# Directive
Restate the entire listing word for word.

========

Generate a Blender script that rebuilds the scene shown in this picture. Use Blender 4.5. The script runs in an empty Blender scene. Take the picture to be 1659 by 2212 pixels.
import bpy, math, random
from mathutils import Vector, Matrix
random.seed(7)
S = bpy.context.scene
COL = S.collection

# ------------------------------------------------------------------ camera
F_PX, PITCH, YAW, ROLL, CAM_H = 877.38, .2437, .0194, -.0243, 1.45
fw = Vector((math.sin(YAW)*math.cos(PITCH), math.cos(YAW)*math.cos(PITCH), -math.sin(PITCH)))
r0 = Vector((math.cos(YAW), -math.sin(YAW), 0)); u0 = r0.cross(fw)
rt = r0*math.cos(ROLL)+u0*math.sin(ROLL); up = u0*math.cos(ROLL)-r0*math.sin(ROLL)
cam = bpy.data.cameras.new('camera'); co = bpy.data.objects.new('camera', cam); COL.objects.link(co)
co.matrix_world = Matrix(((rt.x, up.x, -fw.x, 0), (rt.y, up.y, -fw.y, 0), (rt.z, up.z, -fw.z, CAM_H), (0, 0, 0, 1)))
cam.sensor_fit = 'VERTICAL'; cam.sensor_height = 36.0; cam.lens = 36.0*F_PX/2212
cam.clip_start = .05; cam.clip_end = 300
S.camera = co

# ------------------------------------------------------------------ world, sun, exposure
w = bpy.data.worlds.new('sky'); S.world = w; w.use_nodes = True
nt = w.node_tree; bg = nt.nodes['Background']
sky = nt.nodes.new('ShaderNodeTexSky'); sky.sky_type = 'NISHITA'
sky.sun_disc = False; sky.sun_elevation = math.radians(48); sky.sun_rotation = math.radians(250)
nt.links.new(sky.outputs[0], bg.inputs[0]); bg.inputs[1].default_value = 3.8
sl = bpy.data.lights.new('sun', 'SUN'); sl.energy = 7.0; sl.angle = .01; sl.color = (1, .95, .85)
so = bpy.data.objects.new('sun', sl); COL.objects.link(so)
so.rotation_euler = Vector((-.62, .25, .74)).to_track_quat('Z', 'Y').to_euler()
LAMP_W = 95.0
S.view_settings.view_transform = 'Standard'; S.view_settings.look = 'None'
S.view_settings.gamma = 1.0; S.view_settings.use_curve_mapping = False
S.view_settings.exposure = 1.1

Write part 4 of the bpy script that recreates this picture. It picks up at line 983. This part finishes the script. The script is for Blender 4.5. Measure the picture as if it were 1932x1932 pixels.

========

# Result for this exercise
Generate a Blender script that rebuilds the scene shown in this picture. Use Blender 4.5. The script runs in an empty Blender scene. Take the picture to be 1659 by 2212 pixels.
import bpy, math, random
from mathutils import Vector, Matrix
random.seed(7)
S = bpy.context.scene
COL = S.collection

# ------------------------------------------------------------------ camera
F_PX, PITCH, YAW, ROLL, CAM_H = 877.38, .2437, .0194, -.0243, 1.45
fw = Vector((math.sin(YAW)*math.cos(PITCH), math.cos(YAW)*math.cos(PITCH), -math.sin(PITCH)))
r0 = Vector((math.cos(YAW), -math.sin(YAW), 0)); u0 = r0.cross(fw)
rt = r0*math.cos(ROLL)+u0*math.sin(ROLL); up = u0*math.cos(ROLL)-r0*math.sin(ROLL)
cam = bpy.data.cameras.new('camera'); co = bpy.data.objects.new('camera', cam); COL.objects.link(co)
co.matrix_world = Matrix(((rt.x, up.x, -fw.x, 0), (rt.y, up.y, -fw.y, 0), (rt.z, up.z, -fw.z, CAM_H), (0, 0, 0, 1)))
cam.sensor_fit = 'VERTICAL'; cam.sensor_height = 36.0; cam.lens = 36.0*F_PX/2212
cam.clip_start = .05; cam.clip_end = 300
S.camera = co

# ------------------------------------------------------------------ world, sun, exposure
w = bpy.data.worlds.new('sky'); S.world = w; w.use_nodes = True
nt = w.node_tree; bg = nt.nodes['Background']
sky = nt.nodes.new('ShaderNodeTexSky'); sky.sky_type = 'NISHITA'
sky.sun_disc = False; sky.sun_elevation = math.radians(48); sky.sun_rotation = math.radians(250)
nt.links.new(sky.outputs[0], bg.inputs[0]); bg.inputs[1].default_value = 3.8
sl = bpy.data.lights.new('sun', 'SUN'); sl.energy = 7.0; sl.angle = .01; sl.color = (1, .95, .85)
so = bpy.data.objects.new('sun', sl); COL.objects.link(so)
so.rotation_euler = Vector((-.62, .25, .74)).to_track_quat('Z', 'Y').to_euler()
LAMP_W = 95.0
S.view_settings.view_transform = 'Standard'; S.view_settings.look = 'None'
S.view_settings.gamma = 1.0; S.view_settings.use_curve_mapping = False
S.view_settings.exposure = 1.1

Write part 4 of the bpy script that recreates this picture. It picks up at line 983. This part finishes the script. The script is for Blender 4.5. Measure the picture as if it were 1932x1932 pixels.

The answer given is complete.